I'd like to write a function which calculates the pressure drop given by:

P = (1/2)*rho*omega^2*(L/D)*lambda

where rho - fluid's density, omega - fluid's velocity, L - pipe's length, D - pipe's diameter, lambda - function of the Reynolds number.

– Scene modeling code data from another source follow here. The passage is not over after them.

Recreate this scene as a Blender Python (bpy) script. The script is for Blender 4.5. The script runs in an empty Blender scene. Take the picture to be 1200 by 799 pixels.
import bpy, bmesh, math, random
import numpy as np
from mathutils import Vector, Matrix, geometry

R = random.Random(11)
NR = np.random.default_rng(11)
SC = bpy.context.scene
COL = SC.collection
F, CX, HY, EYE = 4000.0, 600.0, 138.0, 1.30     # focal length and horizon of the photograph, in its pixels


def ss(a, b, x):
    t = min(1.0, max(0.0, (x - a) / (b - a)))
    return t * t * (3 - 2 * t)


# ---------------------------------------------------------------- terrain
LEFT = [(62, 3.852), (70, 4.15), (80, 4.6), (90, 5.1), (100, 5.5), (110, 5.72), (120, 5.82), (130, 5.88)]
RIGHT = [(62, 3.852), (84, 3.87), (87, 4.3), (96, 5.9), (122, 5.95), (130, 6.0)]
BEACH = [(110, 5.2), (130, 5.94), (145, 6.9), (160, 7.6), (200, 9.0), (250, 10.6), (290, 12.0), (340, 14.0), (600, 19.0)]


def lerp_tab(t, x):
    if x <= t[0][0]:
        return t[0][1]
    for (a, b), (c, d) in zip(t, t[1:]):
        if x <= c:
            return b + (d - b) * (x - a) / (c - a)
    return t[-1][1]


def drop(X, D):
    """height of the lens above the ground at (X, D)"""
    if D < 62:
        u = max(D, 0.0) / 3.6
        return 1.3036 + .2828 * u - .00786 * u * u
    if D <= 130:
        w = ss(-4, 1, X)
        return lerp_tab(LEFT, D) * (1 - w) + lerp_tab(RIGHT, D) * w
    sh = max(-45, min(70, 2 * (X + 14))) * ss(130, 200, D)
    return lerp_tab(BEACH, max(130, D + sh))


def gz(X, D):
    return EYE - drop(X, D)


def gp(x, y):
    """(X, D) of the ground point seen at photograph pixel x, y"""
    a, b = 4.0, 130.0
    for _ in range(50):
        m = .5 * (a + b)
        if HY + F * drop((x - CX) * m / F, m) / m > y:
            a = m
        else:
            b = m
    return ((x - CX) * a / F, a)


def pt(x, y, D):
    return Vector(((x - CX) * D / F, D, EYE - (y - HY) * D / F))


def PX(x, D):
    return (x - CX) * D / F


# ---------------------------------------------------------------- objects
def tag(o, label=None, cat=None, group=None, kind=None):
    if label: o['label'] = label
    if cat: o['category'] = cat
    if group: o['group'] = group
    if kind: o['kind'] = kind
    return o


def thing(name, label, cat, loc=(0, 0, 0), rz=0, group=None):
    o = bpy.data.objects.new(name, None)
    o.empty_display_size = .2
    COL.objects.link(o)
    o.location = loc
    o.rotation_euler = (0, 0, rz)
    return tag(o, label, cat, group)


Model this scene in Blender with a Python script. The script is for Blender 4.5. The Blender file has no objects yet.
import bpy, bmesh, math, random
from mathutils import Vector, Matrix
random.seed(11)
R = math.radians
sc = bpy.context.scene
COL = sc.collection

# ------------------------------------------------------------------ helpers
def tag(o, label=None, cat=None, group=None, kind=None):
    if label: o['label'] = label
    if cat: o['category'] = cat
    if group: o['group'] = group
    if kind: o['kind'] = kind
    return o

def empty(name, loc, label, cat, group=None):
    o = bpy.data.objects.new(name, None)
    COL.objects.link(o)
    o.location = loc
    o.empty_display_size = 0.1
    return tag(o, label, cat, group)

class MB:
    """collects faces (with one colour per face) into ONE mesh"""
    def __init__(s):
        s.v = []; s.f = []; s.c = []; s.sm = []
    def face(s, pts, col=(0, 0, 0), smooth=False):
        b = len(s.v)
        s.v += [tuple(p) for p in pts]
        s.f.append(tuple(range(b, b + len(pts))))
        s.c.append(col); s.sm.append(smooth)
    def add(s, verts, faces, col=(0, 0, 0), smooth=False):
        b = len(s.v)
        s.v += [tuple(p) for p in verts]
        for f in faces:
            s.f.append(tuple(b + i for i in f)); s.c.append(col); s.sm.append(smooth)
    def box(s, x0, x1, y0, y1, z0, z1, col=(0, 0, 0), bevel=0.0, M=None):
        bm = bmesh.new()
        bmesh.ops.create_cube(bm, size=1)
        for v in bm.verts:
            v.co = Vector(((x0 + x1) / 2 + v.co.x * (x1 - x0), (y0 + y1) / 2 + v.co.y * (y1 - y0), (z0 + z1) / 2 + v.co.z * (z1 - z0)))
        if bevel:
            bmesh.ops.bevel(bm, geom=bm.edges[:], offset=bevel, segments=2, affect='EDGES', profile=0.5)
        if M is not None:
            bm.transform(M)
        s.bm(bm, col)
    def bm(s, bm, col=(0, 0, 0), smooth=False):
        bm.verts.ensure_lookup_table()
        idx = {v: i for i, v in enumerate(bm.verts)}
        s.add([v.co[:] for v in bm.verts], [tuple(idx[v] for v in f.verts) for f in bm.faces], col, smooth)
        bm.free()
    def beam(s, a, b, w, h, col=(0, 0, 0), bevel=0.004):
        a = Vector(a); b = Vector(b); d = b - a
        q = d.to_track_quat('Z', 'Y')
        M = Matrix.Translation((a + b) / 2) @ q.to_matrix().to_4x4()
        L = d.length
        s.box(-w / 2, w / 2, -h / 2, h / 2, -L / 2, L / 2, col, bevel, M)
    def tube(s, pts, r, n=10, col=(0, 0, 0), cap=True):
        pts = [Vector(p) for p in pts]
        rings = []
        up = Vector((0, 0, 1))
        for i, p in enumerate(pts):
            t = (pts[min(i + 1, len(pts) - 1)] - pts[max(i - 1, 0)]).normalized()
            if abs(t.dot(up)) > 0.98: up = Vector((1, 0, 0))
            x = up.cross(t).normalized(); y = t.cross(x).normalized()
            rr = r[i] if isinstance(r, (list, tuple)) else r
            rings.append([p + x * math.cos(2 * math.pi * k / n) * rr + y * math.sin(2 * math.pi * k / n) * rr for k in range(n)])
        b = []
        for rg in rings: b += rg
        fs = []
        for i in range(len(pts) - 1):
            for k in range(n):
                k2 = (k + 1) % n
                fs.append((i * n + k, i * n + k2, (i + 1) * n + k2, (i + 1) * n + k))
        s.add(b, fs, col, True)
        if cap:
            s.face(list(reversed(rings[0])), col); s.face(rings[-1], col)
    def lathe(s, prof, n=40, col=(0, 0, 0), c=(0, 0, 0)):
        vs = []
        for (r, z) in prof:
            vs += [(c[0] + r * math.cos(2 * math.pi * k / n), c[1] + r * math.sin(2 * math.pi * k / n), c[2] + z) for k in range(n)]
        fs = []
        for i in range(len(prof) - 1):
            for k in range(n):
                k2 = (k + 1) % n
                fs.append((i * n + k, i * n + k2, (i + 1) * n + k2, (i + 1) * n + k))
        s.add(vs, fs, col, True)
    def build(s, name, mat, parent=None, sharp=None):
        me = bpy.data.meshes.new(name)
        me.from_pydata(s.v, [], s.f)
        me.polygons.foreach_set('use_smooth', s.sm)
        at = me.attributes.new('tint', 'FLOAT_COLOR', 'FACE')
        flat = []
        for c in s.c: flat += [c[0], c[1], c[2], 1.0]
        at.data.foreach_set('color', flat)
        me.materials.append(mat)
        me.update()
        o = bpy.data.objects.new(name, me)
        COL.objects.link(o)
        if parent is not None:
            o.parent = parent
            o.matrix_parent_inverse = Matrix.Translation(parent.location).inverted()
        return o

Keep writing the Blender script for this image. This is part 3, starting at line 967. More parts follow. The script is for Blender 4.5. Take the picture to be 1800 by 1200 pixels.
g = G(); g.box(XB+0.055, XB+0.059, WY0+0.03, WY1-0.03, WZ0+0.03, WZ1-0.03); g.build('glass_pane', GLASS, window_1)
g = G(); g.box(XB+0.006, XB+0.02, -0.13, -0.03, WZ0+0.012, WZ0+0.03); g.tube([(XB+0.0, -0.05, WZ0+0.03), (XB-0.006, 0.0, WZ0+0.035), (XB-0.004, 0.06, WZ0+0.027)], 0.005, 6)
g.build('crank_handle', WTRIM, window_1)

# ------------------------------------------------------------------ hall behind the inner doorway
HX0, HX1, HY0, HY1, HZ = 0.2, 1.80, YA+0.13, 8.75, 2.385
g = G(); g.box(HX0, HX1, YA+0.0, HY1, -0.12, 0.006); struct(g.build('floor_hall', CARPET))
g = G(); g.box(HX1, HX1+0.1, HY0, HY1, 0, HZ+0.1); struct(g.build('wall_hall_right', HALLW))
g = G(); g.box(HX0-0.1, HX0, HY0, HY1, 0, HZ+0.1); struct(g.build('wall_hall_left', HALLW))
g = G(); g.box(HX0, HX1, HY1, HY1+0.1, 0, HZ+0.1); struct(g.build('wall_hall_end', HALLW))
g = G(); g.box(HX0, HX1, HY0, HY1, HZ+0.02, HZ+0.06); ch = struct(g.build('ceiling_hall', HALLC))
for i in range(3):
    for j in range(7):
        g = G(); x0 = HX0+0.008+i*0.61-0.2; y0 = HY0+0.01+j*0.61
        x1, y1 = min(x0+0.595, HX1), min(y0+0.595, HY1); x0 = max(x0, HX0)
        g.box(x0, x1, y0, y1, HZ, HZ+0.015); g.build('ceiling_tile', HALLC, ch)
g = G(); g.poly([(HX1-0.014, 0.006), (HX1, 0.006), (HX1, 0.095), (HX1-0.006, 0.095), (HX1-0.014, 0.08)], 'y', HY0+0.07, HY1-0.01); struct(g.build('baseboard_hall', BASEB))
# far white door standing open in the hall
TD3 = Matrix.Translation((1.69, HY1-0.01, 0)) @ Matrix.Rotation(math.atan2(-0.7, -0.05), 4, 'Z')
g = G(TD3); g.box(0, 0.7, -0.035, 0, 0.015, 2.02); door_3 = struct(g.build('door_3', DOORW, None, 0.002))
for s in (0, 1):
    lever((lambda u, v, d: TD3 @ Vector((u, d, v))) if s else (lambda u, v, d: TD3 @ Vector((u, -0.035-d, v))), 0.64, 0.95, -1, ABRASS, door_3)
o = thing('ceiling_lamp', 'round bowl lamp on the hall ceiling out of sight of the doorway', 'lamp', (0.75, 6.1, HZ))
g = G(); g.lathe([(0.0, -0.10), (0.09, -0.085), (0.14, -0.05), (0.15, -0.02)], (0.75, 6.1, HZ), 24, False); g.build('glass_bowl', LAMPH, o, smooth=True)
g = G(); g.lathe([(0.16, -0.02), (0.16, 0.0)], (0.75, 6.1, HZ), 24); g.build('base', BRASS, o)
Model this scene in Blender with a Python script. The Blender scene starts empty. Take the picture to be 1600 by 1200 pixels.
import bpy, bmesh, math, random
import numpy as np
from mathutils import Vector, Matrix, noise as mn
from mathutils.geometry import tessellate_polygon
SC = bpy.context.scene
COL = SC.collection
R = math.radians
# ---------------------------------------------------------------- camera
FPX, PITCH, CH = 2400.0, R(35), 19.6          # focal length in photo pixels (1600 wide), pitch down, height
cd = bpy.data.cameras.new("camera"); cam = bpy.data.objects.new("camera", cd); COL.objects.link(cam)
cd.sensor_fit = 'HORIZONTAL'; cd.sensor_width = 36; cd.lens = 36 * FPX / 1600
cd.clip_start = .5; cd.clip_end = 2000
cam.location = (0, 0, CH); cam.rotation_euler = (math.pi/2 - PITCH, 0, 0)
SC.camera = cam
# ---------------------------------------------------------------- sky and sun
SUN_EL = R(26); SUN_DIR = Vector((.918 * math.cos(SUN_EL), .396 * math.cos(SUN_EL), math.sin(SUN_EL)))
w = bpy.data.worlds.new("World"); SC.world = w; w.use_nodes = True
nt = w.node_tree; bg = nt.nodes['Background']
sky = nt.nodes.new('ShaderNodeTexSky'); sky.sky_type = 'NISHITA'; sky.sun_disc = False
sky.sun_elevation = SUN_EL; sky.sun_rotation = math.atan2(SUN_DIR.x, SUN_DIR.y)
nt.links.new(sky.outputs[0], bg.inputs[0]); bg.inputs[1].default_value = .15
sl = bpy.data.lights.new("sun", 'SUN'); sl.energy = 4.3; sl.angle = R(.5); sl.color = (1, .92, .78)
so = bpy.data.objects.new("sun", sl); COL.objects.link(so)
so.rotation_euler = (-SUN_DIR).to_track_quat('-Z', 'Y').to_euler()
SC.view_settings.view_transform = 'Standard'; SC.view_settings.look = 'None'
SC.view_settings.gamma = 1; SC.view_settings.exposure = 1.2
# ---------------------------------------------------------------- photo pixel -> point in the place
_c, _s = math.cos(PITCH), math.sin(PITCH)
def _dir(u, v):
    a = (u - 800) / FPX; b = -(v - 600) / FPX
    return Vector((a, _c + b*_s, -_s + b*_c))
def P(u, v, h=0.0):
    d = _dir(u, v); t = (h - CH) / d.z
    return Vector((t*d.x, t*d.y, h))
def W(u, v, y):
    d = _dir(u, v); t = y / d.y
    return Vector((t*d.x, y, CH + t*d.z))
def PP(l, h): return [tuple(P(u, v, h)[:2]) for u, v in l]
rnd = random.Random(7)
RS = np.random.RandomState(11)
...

For Reynolds<2320, lambda = 64/Reynolds
For 2320<Reynolds<10^5, lambda = 0.3164/(Reynolds^0.25)
For 10^5<Reynolds<10^6, 1/sqrt(lambda) = 2*log(Reynolds*sqrt(lambda)) - 0.8, to be solved via iteration according to this algorithm: letting tol = 0.01 and lambda0 = 1, the starting value x0 should be x0 = 1/sqrt(lambda0) whereas the next value is x = 2lg(Reynolds/x0) - 0.8. The "guessing" process is to continue until the absolute value of (x - x0) is less than tol.
For Reynolds>10^6, calculations are halted and the program generates a message about that using the error() function.

May I code it thus:

function PDROP = ex(rho, omega, length, diameter, Reynolds)
if (Reynolds<2320)
lambda = 64/Reynolds;
elseif (Reynolds>2320 && Reynolds<10^5)
lambda = 0.3164/(Reynolds^0.25);
elseif (Reynolds>10^5 && Reynolds<10^6)
tol = 0.01;
x0 = 1;
x = 2*log10(Reynolds) - 0.8;
while (abs(x - x0) > tol)
x0 = x;
x = 2*log10(Reynolds/x0) - 0.8;
end
lambda = x^(-2);
elseif (Reynolds>10^6)
error('Reynolds number must not be larger than 10^6');
end
PDROP = 0.5*rho*(omega^2)*(length/diameter)*lambda;?